In summary, based upon my "homework," I see Kharijitism and Mutazilism as two somewhat related, but very distinct sects of Islam, both in opposition to the traditional Sunni and Shiite factions. Kharijites are known for pious idealism and a willingness to seek martyrdom in the Islamic cause, very similar in theology to Al-Queda and other radical Islamist factions today. Mutazilites represent a more Rationalist sect of Islam that holds a weaker view of Qur'anic authority (that it isn't eternal) as well as a stronger view of human freedom of the will.
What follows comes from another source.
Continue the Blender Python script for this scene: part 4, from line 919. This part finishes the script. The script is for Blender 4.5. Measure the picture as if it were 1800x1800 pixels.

Again, if I am wrong, feel free to cite other sources and correct me. I'd be happy to revise my learning on this subject. However, you can easily now see where my information came from and that as far as I understand it, I have indeed "done my homework." Thank you.

P.S. - To other thread-readers, sorry for the rabbit trail. We can move to PMs or another thread if this goes on much longer.